Bishops weigh political statement

Washington, USA - The nation's bishops will vote next month on a political roadmap for Roman Catholics headed into the 2008 election that gives top billing to abortion but also spotlights a wide range of issues, including opposition to torture and killing noncombatants in war.

The U.S. Conference of Catholic Bishops has issued similar guides on Catholic political engagement in the year preceding presidential elections for three decades. But in the past, the conference's 50-member administrative board was the final stop for approval.

This time, in a sign of religion's heightened role in public life, the full body of about 300 bishops will publicly debate and vote on "Forming Consciences for Faithful Citizenship" at its fall meeting in Baltimore.

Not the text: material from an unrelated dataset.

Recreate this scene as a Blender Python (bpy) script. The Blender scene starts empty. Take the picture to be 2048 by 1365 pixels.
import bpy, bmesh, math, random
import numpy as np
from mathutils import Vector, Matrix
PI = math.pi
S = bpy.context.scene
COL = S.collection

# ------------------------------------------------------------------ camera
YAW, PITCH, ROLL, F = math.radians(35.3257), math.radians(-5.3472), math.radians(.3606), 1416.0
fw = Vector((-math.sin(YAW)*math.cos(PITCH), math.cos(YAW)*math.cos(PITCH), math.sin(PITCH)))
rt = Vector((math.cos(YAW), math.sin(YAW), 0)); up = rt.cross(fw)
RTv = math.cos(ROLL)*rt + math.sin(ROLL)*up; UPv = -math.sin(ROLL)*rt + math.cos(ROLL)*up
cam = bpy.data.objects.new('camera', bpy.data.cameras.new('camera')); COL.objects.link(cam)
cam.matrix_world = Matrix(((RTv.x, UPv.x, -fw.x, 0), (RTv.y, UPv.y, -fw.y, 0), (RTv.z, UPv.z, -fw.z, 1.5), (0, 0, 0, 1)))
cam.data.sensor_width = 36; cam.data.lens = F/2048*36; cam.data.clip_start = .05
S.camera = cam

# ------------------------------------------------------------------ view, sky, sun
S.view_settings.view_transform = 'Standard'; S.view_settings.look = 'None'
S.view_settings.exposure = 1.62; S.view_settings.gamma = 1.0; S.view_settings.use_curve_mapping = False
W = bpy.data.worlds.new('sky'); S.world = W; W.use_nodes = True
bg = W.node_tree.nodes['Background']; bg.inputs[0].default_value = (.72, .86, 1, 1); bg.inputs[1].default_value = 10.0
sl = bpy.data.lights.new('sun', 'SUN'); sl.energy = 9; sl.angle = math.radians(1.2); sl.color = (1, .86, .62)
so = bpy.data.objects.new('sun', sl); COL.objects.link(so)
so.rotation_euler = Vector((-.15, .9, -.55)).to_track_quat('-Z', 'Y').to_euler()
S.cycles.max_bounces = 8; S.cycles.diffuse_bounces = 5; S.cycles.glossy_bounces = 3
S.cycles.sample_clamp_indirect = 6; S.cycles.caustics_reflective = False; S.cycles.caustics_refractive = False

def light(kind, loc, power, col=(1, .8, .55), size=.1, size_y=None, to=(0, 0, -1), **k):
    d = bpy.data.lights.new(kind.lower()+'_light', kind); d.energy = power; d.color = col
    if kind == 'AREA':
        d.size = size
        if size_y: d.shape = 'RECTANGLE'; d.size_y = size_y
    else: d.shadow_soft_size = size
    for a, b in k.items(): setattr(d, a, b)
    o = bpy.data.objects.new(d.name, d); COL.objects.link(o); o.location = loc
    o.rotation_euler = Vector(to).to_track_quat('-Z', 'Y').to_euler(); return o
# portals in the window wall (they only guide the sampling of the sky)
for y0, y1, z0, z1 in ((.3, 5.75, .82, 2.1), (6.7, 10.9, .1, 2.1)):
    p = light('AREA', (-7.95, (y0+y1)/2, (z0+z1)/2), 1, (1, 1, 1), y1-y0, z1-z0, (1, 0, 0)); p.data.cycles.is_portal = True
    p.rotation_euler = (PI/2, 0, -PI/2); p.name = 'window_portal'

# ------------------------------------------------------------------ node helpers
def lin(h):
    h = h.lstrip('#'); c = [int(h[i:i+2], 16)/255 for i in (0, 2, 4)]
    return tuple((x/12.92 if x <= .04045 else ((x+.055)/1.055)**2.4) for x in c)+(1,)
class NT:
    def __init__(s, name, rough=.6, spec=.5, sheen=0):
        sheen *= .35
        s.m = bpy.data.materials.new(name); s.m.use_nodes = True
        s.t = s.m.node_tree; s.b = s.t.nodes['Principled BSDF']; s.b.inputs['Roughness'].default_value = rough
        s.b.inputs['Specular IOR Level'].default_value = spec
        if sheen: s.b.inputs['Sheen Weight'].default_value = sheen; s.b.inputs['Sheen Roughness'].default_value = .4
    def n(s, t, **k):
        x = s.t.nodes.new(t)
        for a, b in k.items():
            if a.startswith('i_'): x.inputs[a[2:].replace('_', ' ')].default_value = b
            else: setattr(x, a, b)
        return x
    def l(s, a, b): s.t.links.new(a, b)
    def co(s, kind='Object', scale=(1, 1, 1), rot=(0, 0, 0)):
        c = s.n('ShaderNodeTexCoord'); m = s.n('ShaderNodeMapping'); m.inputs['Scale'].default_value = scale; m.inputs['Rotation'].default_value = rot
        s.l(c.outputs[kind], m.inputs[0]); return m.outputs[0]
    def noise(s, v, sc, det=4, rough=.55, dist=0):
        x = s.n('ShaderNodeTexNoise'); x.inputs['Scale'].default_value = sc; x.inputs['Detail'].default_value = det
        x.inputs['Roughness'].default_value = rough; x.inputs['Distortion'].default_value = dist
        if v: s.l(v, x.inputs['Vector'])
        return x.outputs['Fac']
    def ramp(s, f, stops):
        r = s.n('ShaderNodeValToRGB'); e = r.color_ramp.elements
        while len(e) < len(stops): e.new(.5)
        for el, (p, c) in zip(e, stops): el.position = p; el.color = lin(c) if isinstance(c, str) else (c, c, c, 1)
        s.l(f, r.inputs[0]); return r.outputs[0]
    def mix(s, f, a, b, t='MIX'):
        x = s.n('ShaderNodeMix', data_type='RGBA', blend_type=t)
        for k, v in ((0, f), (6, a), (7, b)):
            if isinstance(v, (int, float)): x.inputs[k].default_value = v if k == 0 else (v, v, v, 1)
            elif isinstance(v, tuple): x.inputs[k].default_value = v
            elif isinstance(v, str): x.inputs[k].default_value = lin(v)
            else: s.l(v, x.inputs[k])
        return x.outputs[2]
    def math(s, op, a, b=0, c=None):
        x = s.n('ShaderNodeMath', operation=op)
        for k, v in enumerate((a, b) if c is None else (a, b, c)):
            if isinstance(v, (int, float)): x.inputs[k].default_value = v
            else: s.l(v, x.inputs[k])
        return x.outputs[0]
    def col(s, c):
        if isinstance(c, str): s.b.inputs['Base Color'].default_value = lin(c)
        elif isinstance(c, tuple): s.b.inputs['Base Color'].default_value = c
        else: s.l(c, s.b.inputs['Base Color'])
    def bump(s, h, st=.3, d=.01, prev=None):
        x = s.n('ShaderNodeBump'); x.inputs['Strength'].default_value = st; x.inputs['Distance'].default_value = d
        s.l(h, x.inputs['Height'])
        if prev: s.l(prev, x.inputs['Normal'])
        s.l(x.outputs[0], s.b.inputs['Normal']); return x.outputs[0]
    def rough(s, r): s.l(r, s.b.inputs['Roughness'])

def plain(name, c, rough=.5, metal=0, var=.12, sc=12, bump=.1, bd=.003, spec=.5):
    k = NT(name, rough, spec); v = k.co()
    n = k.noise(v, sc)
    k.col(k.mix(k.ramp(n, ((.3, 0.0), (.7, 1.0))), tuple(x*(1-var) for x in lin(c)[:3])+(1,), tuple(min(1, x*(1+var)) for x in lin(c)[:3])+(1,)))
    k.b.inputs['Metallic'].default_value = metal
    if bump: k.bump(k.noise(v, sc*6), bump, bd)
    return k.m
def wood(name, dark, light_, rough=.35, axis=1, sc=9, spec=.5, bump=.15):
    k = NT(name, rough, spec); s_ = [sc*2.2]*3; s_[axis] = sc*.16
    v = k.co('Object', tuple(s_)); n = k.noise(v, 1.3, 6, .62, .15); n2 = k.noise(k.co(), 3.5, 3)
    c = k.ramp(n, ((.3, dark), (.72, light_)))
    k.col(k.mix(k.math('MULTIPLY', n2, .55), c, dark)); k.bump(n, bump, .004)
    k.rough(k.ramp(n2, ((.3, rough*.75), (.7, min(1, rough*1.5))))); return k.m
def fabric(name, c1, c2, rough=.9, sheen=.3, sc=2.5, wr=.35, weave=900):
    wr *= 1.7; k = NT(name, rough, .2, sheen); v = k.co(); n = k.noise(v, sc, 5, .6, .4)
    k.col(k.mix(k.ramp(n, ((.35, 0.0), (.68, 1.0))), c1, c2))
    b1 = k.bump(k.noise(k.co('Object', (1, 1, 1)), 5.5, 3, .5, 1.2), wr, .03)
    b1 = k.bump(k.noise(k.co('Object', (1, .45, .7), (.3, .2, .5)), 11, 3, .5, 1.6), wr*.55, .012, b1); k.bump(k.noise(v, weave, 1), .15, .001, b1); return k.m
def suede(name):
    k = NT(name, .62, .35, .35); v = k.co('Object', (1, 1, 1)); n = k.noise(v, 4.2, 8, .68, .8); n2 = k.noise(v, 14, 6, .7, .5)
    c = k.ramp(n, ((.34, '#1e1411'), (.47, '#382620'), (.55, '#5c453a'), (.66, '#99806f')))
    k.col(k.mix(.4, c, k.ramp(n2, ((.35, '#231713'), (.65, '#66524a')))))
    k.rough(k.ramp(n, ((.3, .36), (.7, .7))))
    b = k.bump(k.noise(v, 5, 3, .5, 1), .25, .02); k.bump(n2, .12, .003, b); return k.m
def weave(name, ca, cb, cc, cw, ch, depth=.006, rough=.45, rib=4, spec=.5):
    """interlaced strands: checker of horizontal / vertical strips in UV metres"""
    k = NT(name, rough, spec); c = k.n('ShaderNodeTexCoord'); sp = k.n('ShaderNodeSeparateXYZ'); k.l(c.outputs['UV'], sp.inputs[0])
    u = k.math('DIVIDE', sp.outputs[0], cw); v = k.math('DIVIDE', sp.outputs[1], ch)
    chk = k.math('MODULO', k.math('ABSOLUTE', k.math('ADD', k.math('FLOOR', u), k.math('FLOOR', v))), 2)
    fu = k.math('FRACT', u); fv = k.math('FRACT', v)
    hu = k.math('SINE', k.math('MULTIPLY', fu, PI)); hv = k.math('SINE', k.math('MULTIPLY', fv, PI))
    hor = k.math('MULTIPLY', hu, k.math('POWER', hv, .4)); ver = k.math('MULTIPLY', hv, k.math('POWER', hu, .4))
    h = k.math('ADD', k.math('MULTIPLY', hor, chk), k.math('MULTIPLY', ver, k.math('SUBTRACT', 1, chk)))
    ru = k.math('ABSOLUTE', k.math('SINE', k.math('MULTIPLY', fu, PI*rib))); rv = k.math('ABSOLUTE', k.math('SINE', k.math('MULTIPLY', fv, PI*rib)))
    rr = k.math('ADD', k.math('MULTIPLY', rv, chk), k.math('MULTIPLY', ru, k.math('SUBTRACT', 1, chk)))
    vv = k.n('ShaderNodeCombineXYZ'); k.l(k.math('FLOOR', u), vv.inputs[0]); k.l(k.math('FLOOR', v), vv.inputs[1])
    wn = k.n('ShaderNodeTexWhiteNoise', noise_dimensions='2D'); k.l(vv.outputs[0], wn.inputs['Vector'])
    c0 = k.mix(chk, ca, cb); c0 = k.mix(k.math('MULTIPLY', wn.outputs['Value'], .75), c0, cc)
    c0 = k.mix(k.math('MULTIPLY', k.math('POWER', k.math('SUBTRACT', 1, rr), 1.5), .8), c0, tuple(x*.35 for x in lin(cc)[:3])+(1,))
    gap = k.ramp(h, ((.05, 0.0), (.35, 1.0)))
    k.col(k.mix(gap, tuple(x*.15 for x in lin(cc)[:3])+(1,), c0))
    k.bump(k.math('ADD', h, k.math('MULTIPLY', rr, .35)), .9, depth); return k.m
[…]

"It's to get buy-in from a broader group and to listen to any of the voices that want input on its final form," said Bishop William Skylstad of Spokane, Wash., president of the conference. "Given the complexities of our political situation, this is a very good teaching document for the bishops and we're really very committed to it."

Skylstad said he didn't foresee major changes because of the unprecedented consultation on the draft, with bishops from seven committees taking part.

A draft of the document calls abortion and euthanasia "intrinsically evil" and "pre-eminent threats to human dignity because they directly attack life itself, the most fundamental human good and the condition for all others." The bishops then cite other threats that can never be justified: human cloning, embryonic stem-cell research, racism, torture, genocide, and "the targeting of noncombatants in acts of terror or war."

Throughout the 37-page document, opposition to abortion gets special attention.

"The direct and intentional destruction of innocent human life is always wrong and is not just one issue among many," the draft says.

At the same time, the bishops say Catholics must not dismiss racism, the death penalty, unjust war, torture, hunger, health care problems or unjust immigration policy.

"A consistent ethic of life," the document says, "neither treats all issues as morally equivalent nor reduces Catholic teaching to one or two issues."

Denver Archbishop Charles Chaput, one of the country's most vocal bishops about Catholics' need to speak in the public square, criticized the previous version of "Faithful Citizenship" for not being strong enough in underlining abortion's pre-eminence.

Chaput said in an e-mail Tuesday the revised document "is better and clearer than any version in the recent past" but isn't ideal. He said would be offering suggestions, but wouldn't be specific.

Chaput wrote that "all bricks in a building are important, but the ones in the foundation support everything else. The latter aren't just important; they're indispensable."

The Rev. Frank Pavone, national director of Priests for Life, said the anti-abortion group is "grateful to the bishops for this document, and for pointing out that abortion is not just one issue among many; it attacks the very foundation of all our rights."

Some independent Catholics groups have taken to distributing their own voter education guides in recent years. Among them are Priests for Life and California-based Catholic Answers, which distributed material on five "nonnegotiable" issues: abortion, euthanasia, embryonic stem cell research, human cloning and same-sex marriage.

A group formed in 2006, Catholics in Alliance for the Common Good, produced an alternative guide that also highlighted church teachings on war, poverty and social justice.

Alexia Kelley, the group's executive director, noted that the "Faithful Citizenship" draft includes new references condemning torture, genocide and the deaths of noncombatants in war.

"That's reading the signs of the times," she said.

The draft acknowledges the dilemma facing Catholic voters in finding a candidate who would fit the church's criteria. But rather than pulling back, bishops urge Catholics to transform their respective political parties.

If a Catholic were to vote for an abortion rights candidate expressly because of that candidate's position, that voter would be "guilty of formal cooperation in evil," the draft says. Voting for an abortion rights candidate for other reasons is still "remote material cooperation" with evil. It can be permitted only if there are "proportionate reasons."

The Rev. Tom Reese, a senior fellow at Georgetown University's Woodstock Theological Center, said Democrats can argue they line up with the bishops on most issues, while conservative Republicans can say they're in line on foundational issues, starting with abortion.

In 2004, some bishops and American Catholics worried that the voices of a few bishops were getting undue attention.

St. Louis Archbishop Raymond Burke drew the most notice for saying he would deny Communion to Democrat John Kerry, a Catholic who supports abortion rights. Burke has indicated he would so the same for 2008 Republican front-runner Rudy Giuliani, a Catholic who also backs keeping abortion legal.